中国報道に必要な総合的視点

「中国人口減61年ぶり」「経済成長率は2.9%に失速」など中国経済の不振をメディアは大々的に報道しています。私は中国経済の減速、人口減少は歓迎すべき変化と考えているのに、メディアは「経済回復に不安」「構造改革が急務」とか、懸念ばかりしているのです。

中国経済に対する日本メディアの報道にいつも、違和感を覚えています。

中国経済への依存度が高い日本への影響は大きいから、そう受け止めるのでしょう。中国経済の減速は軍事的膨張にブレーキをかける一因になる。国際情勢、安全保障・軍事、地球環境問題などを総合的に考える視点が中国経済の報道から欠落していると思います。

習近平国家主席 中国共产党新闻

恐らく中国経済の担当記者は、中国の現地新聞、テレビなどの報道に常時、接して記事を書いているため、中国の共産党政権、政府の懸念が伝染している。「日本の視点からみた中国経済論」ではなく、「中国の視点からみた中国経済論」になってしまっているのでしょう。

国際情勢の分析、安全保障のあり方、日本の防衛政策などにおいては、日本は一段と中国に厳しい目を向けています。

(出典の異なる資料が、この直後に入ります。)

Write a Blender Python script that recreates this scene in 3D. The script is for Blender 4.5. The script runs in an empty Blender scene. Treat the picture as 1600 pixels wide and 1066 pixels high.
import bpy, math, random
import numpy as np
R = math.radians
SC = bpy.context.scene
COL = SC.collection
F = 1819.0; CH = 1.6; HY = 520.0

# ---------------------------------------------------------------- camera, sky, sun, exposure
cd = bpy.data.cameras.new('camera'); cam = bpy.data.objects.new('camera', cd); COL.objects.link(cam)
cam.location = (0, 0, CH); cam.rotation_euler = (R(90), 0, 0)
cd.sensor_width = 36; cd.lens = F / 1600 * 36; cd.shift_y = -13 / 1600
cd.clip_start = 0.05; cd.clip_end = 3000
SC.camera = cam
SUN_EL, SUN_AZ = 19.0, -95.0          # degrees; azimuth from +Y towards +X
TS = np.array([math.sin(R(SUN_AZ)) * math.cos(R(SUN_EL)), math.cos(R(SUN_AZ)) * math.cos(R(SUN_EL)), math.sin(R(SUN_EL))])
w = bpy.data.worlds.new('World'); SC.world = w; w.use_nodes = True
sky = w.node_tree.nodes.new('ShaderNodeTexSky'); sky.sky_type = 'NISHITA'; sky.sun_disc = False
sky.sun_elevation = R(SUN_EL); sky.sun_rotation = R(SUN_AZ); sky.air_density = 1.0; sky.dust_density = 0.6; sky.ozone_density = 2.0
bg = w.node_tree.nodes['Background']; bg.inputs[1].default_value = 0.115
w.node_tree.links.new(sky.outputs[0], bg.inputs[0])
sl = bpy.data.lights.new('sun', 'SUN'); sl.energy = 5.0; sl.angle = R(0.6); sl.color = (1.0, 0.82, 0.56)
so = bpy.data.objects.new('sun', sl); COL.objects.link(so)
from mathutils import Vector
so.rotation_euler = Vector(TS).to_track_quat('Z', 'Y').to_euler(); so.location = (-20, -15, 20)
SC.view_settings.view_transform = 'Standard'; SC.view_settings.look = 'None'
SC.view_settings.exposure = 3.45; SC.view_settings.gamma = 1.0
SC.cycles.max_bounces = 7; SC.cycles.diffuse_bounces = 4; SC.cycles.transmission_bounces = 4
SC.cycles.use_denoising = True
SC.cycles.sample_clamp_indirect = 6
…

昨年12月、政府は国家安全保障戦略など防衛3文書を閣議決定しました。新聞の見出しもずばり「対中国『懸念』から『挑戦』へ」(日経)です。

「中国は国防費を高い水準で増加させ、軍事力を急速に増強している。ロシアとの戦略的連携を強化し、国際秩序への挑戦を試みている」「中国の対外的な姿勢や軍事動向は、日本と国際社会の平和にとって最大の戦略的な挑戦である」とまで同文書は言い切っています。

新聞報道では、人口減少・少子高齢化との関係について、朝日は「中国政府は人口の規模が国の経済力に直結として、危機感を強めている」(1面)と書いています。中国にとってはそうであっても、日本や国際社会からみたら、持つ意味は違ってくる。

「日本と国際社会にとって中国の姿勢は脅威」(同文書)であるならば、中国の人口減少と経済減速はむしろ歓迎すべき現象です。そうであるはずなのに、日本のメディアは中国共産党、政府と同じ立場から経済減速を懸念しまっています。